From Steampunk to Solarpunk
For awhile now, I’ve had the thought that an economy based on renewable energy might return to using sailing ships as working cargo ships. Apparently some other people had the same thought, a…
So, in honor of the Beluga Skysail’s maiden voyage, I’m going to suggest a new literary genre: solarpunk.
I think the best way to explain solarpunk is by contrasting it to the science fiction and fantasy genre called steampunk, from which the idea of solarpunk derives. Steampunk stories describe alternative futures or worlds in which steam technology (and Victorian technologies in general) were not pushed aside by oil-based technologies. For example, in many steampunk stories, mechanical devices have not been replaced by electrical ones, since without oil the world never developed the capacity to generate the massive amounts of electricity that we take for granted. Given that premise, a lot of the fun of steampunk comes from technological conflations between the modern era and the Victorian era, like computers that are not based on electronics but on continued development of Charles Babbage’s mechanical Difference Engine. More fun comes from injecting modern, cynical attitudes towards government, capitalism, and traditional morality into neo-Victorian worlds that still, superficially, respect all of those institutions, along with the Crown and the importance of good-breeding.

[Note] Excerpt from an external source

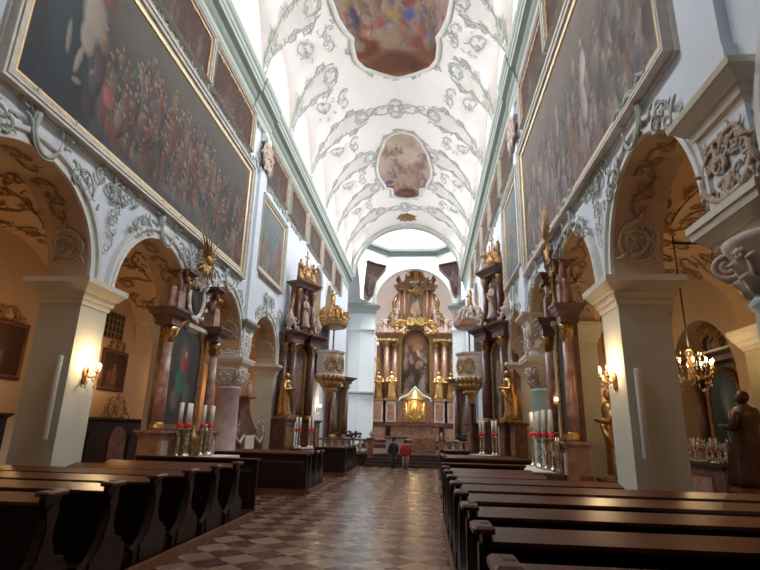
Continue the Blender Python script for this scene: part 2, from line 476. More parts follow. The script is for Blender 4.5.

Solarpunk also conflates modern technology with older technology, but with a vital difference. In the case of steampunk, the focus on Victorian technology serves as a guideline for imagining an alternative world. In the case of solarpunk, the interest in older technologies is driven by modern world economics: if oil isn’t a cheap source of energy anymore, then we sometimes do best to revive older technologies that are based on other sources of energy, such as solar power and wind power. That is why the Beluga Skysail is the official, honorary cargo ship of solarpunk.
Obviously, a major difference between solarpunk and steampunk is that solarpunk ideas, and solarpunk technologies, need not remain imaginary, and I indulge a hope of someday living in a solarpunk world. Another similarity between the genres is a cynical, film noir, sense of politics. I find it very unlikely that a transition to renewable energy can be accomplished without serious political fights between the good citizens of the world and corrupt forces attempting to advance their own personal gain. The current political efforts to subsidize the production of ethanol as an alternative to fossil fuels is only one example of the corruption that will need to be overcome.